Jenkins’ well-attested penchant for claret was, I assume, not the sole motor for his rise to the Presidency of the European Commission, a role he played from 1977 to 1981. During his tenure, the articles that led to the creation of the Eurozone were put in place. But also during his time in Brussels, Jenkins began to float an alternative to both the Labour Party (his ancestral home) and the Liberals, with whom he had not previously been known to flirt. His Dimbleby Lecture of 1979, entitled (disingenuously, one might think) ‘Home Thoughts from Abroad’, laid down the ground on which was built the new Social Democrat Party, subsequently set up with three other refugees from Labour: David Owen, Shirley Williams and William Rodgers. The most significant mission to unite the so-called Gang of Four was a commitment to the European ideal.

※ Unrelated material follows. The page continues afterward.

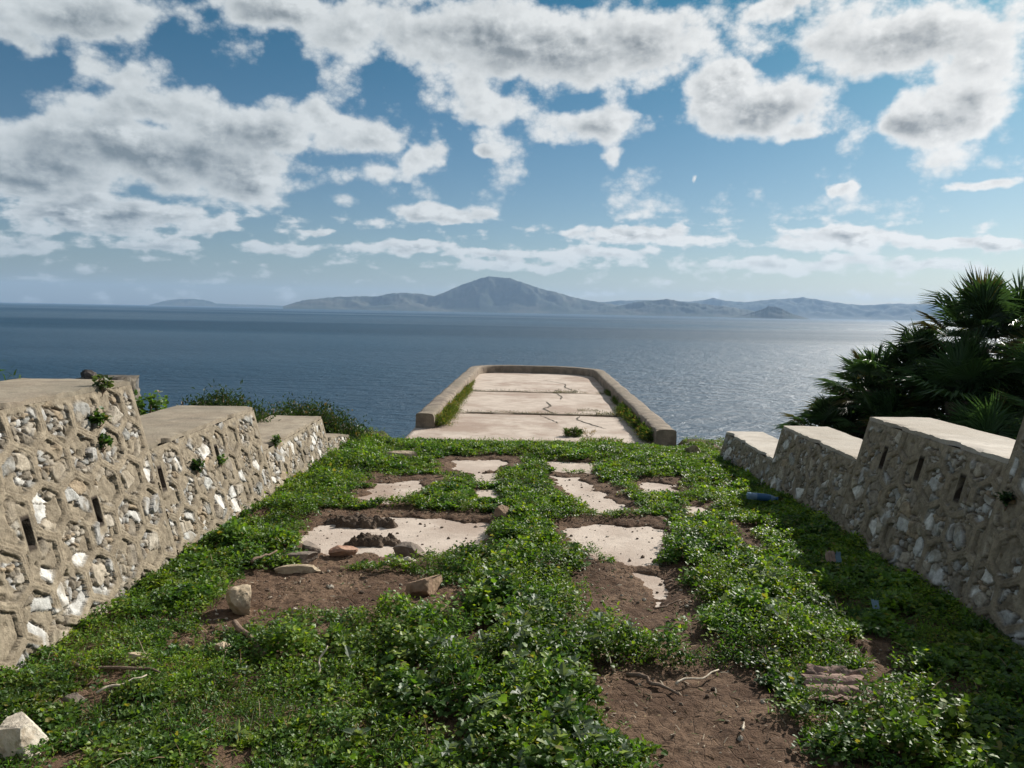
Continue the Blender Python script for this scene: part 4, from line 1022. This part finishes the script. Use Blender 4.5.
# ------------------------------------------------------------------ light: sun and clouded sky
SUN_AZ, SUN_EL = 43., 31.
EXPO = .52
sl = bpy.data.lights.new('sun', 'SUN'); sl.energy = 4.9; sl.angle = R(.55); sl.color = (1, .945, .86)
so = bpy.data.objects.new('sun', sl); COL.objects.link(so)
sd = Vector((math.sin(R(SUN_AZ)) * math.cos(R(SUN_EL)), math.cos(R(SUN_AZ)) * math.cos(R(SUN_EL)), math.sin(R(SUN_EL))))
so.rotation_euler = sd.to_track_quat('Z', 'Y').to_euler(); so.location = (20, 15, 30)

CLOUDS = [(-30.3, 17.2, 6.3, 2.05, 1), (-28.2, 14.8, 2.4, 1.49, 0.8), (-31.9, 15.3, 3.2, 1.37, 0.8), (-25.4, 9.4, 9.6, 3.1, 1), (-31.1, 7.9, 6.3, 3.28, 1), (-20.4, 12.1, 5.6, 2.5, 1), (-18.8, 8.6, 4.4, 2.62, 1), (-27.8, 5.7, 9.3, 1.77, 1), (-32.3, 3.5, 3.9, 0.98, 0.7), (-24.7, 12.5, 6.3, 1.52, 0.8), (-10.6, 11.8, 4.4, 1.98, 1), (-7.1, 10.7, 2.2, 1.62, 1), (-10.3, 9.7, 2.9, 1.09, 0.8), (-13.8, 12.8, 2.8, 1.17, 0.7), (-6.8, 18.8, 12.1, 2.88, 1), (2.5, 18.1, 10.5, 3.76, 1), (8.2, 18.0, 5.0, 3.32, 1), (4.8, 13.2, 5.3, 1.84, 1), (6.5, 11.2, 1.6, 1.35, 0.8), (-1.7, 14.5, 4.3, 1.43, 0.7), (-16.4, 19.4, 6.1, 1.51, 0.9), (17.2, 13.8, 4.8, 2.49, 1), (14.0, 15.4, 2.7, 2.11, 1), (18.6, 12.2, 2.5, 1.27, 0.9), (25.0, 17.4, 7.6, 2.8, 1), (29.9, 15.6, 5.5, 3.29, 1), (27.1, 12.4, 3.4, 1.78, 1), (28.7, 13.5, 4.2, 2.07, 1), (17.5, 20.0, 1.9, 0.92, 0.7), (-5.6, 6.9, 5.0, 0.78, 1), (-8.1, 4.4, 5.1, 0.71, 1), (-2.6, 4.0, 4.0, 0.58, 0.9), (-15.5, 5.2, 1.9, 0.42, 0.8), (-16.5, 4.0, 3.8, 0.62, 0.7), (21.7, 8.5, 1.2, 0.45, 0.8), (30.4, 8.4, 2.5, 0.42, 0.9), (-2.2, 11.2, 1.0, 0.54, 0.7), (12.4, 9.4, 0.5, 0.27, 0.6), (8.7, 5.6, 6.4, 0.99, 1), (5.8, 4.1, 7.8, 0.86, 0.8), (22.8, 5.2, 6.5, 1.12, 1), (30.3, 4.7, 4.1, 0.56, 1), (18.4, 3.5, 11.5, 0.75, 0.75), (27.1, 3.4, 5.0, 0.64, 0.8), (1.4, 3.3, 6.6, 0.58, 0.7), (-25.5, 3.9, 5.0, 0.52, 0.6),
          (0, 25, 16, 4, 1), (-30, 24, 12, 4, 1), (30, 24, 14, 4, .9), (-46, 12, 9, 5, 1), (-55, 5, 12, 1.5, .9), (47, 12, 8, 3, .9), (48, 5, 14, 1.2, .9), (70, 9, 12, 3, .9), (-75, 14, 14, 5, 1)]
w = bpy.data.worlds.new('World'); sc.world = w; w.use_nodes = True
t = NT(w.node_tree); bg = t.n['Background']; bg.inputs['Strength'].default_value = .05
sky = t.new('ShaderNodeTexSky', sky_type='NISHITA'); sky.sun_disc = False; sky.sun_elevation = R(SUN_EL); sky.sun_rotation = R(SUN_AZ)
sky.altitude = 40; sky.air_density = 1.0; sky.dust_density = .8; sky.ozone_density = 1.2
dirn = t.new('ShaderNodeTexCoord').outputs['Generated']
sp = t.new('ShaderNodeSeparateXYZ'); t.l.new(dirn, sp.inputs[0])
DEG = 180 / math.pi
az = t.math('MULTIPLY', t.math('ARCTAN2', sp.outputs[0], sp.outputs[1]), DEG)
el = t.math('MULTIPLY', t.math('ARCSINE', sp.outputs[2]), DEG)
tint = t.mix(t.ramp(el, 0, 22, smooth=False), (.76, .85, .99, 1), (.10, .54, .68, 1))
skyc = t.mix(1., sky.outputs[0], tint, 'MULTIPLY')
cb = t.new('ShaderNodeCombineXYZ'); t.l.new(az, cb.inputs[0]); t.l.new(el, cb.inputs[1]); uv = cb.outputs[0]
# noise: finer towards the horizon, as a flat cloud layer looks; rounded billows on top of it
def layer(uvv, off=0., det=1.):
    mp = t.new('ShaderNodeMapping'); mp.inputs['Scale'].default_value = (1, 1.35, 1); mp.inputs['Location'].default_value = (off, off * .7, 0); t.l.new(uvv, mp.inputs['Vector'])
    big = t.noise(mp.outputs[0], .17, 8 * det, .47, 0, '2D')
    mp2 = t.new('ShaderNodeMapping'); mp2.inputs['Scale'].default_value = (1, 2.4, 1); mp2.inputs['Location'].default_value = (off + 40, off, 0); t.l.new(uvv, mp2.inputs['Vector'])
    sm = t.noise(mp2.outputs[0], .45, 7 * det, .49, 0, '2D')
    mixn = t.new('ShaderNodeMix', data_type='FLOAT'); t.l.new(t.ramp(el, 5.5, 8.5), mixn.inputs[0]); t.l.new(sm, mixn.inputs[2]); t.l.new(big, mixn.inputs[3])
    vo = t.new('ShaderNodeTexVoronoi', voronoi_dimensions='2D', feature='SMOOTH_F1'); t.l.new(mp.outputs[0], vo.inputs['Vector'])
    vo.inputs['Scale'].default_value = .5; vo.inputs['Detail'].default_value = 3; vo.inputs['Roughness'].default_value = .55; vo.inputs['Lacunarity'].default_value = 2.3; vo.inputs['Smoothness'].default_value = .35
    return t.math('MULTIPLY_ADD', t.math('SUBTRACT', .45, vo.outputs['Distance']), .16, mixn.outputs[0])
warp = t.new('ShaderNodeTexNoise', noise_dimensions='2D'); warp.inputs['Scale'].default_value = .30; warp.inputs['Detail'].default_value = 4; t.l.new(uv, warp.inputs['Vector'])
wv = t.vm('MULTIPLY', t.vm('SUBTRACT', warp.outputs[1], (.5, .5, .5)), (3.6, 1.5, 0))
uvw = t.vm('ADD', uv, wv)
SHIFT = (1.5, 1.0, 0)
def envelope(vec, items):
    env = None
    for a, e, ra, re, s in items:
        d = t.vm('LENGTH', t.vm('MULTIPLY', t.vm('SUBTRACT', vec, (a, e, 0)), (1 / ra, 1 / re, 0)))
        v = t.math('MULTIPLY_ADD', d, -s * .95, s)
        env = v if env is None else t.math('SMOOTH_MAX', env, v, .22)
    return env
env = envelope(uvw, CLOUDS)
env2 = envelope(t.vm('ADD', uvw, SHIFT), [c for c in CLOUDS if c[2] > 3.5 and c[3] > 1.2])
# broken cloud over the rest of the dome, behind and above the view
dome = t.noise(t.vm('MULTIPLY', dirn, (1, 1, 1.8)), 2.2, 3, .5)
far_m = t.math('MAXIMUM', t.ramp(el, 21, 30), t.ramp(t.math('ABSOLUTE', az), 36, 55))
dome_e = t.math('MULTIPLY', t.math('MULTIPLY', t.math('SUBTRACT', dome, .50), 6), far_m)
env = t.math('MAXIMUM', env, dome_e)
N1 = layer(uv)
BIAS = t.ramp(el, 5, 9, -.03, .02)
dens = t.math('MULTIPLY_ADD', t.math('SUBTRACT', N1, .5), 1.55, t.math('ADD', env, BIAS))
N2 = layer(t.vm('ADD', uv, SHIFT), 0., .6)
dens2 = t.math('MULTIPLY_ADD', t.math('SUBTRACT', N2, .5), 1.45, t.math('ADD', env2, .03))
alpha = t.ramp(dens, -.06, .32)
thick = t.ramp(dens, .10, .80)
occl = t.ramp(dens2, -.10, .70)                      # how much cloud lies towards the sun
soft = t.ramp(t.noise(t.vm('MULTIPLY', uv, (1, 2.0, 1)), .27, 7, .56, 0, '2D'), .36, .62)
sunside = t.ramp(az, -40, 45)
K = 1 / .05
white = t.mix(sunside, (.46 * K, .49 * K, .50 * K, 1), (.68 * K, .67 * K, .65 * K, 1))
grey = t.mix(sunside, (.135 * K, .165 * K, .185 * K, 1), (.225 * K, .235 * K, .24 * K, 1))
N3 = layer(t.vm('ADD', uv, (.42, .34, 0)))
relief = t.math('MULTIPLY', t.math('SUBTRACT', N3, N1), 2.6)      # puffs: bright where the cloud thins towards the sun
body = t.math('MULTIPLY_ADD', soft, .26, t.math('MULTIPLY_ADD', occl, .52, .10))
shade = t.math('ADD', t.math('MULTIPLY', t.math('MULTIPLY_ADD', thick, .92, .04), body), t.math('MULTIPLY', relief, t.math('MULTIPLY_ADD', thick, .75, .25)), clamp=True)
cc = t.mix(shade, white, grey)
haz = t.ramp(el, 0, 6, .45, 1.)
fin = t.mix(t.math('MULTIPLY', t.math('MULTIPLY', alpha, .96), haz), skyc, cc)
t.l.new(fin, bg.inputs['Color'])
w.cycles.sampling_method = 'MANUAL'; w.cycles.sample_map_resolution = 512

# ------------------------------------------------------------------ camera and render
cam = bpy.data.cameras.new('camera'); co = bpy.data.objects.new('camera', cam); COL.objects.link(co)
cam.sensor_width = 36; cam.lens = 770 / 1024 * 36; cam.clip_start = .05; cam.clip_end = 80000
pitch, roll, yaw = R(-5.42), R(1.1), R(.45)
from mathutils import Matrix
f = Vector((-math.sin(yaw) * math.cos(pitch), math.cos(yaw) * math.cos(pitch), math.sin(pitch)))
r0 = f.cross(Vector((0, 0, 1))).normalized(); u0 = r0.cross(f)
rv = r0 * math.cos(roll) + u0 * math.sin(roll); uv_ = u0 * math.cos(roll) - r0 * math.sin(roll)
co.matrix_world = Matrix(((rv.x, uv_.x, -f.x, 0), (rv.y, uv_.y, -f.y, 0), (rv.z, uv_.z, -f.z, 1.6), (0, 0, 0, 1)))
sc.camera = co
vs = sc.view_settings; sc.display_settings.display_device = 'sRGB'
vs.view_transform = 'Standard'; vs.look = 'None'; vs.gamma = 1; vs.use_curve_mapping = False; vs.exposure = EXPO
sc.render.engine = 'CYCLES'
cy = sc.cycles
cy.max_bounces = 6; cy.diffuse_bounces = 3; cy.glossy_bounces = 3; cy.transmission_bounces = 4; cy.volume_bounces = 0; cy.transparent_max_bounces = 6
cy.use_denoising = True; cy.denoiser = 'OPENIMAGEDENOISE'; cy.sample_clamp_indirect = 6; cy.sample_clamp_direct = 20
cy.use_adaptive_sampling = True; cy.adaptive_threshold = .015
cy.caustics_reflective = False; cy.caustics_refractive = False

The Gang of Four: Rodgers, Owen, Jenkins, Williams

The SDP survived as a separate political entity only for seven years before merging with the Liberal Party (which is why that party is now known as the Liberal Democrats). It would be hard to argue that anything of the SDP’s much-vaunted “breaking the mould” still may be detected in Nick Clegg’s Lib Dems. Doubtless the Liberals would function as the Euroconscience of the present coalition government even if the SDP blip had never come about.

Meanwhile, those of us who sense – I cannot in conscience put it stronger – that Europe is where the UK ought to be still await Clegg, Cameron or some other European advocate making a case that we can understand and carry triumphantly against the xenophobes, Little Englanders and sceptics. It’s not a big ask.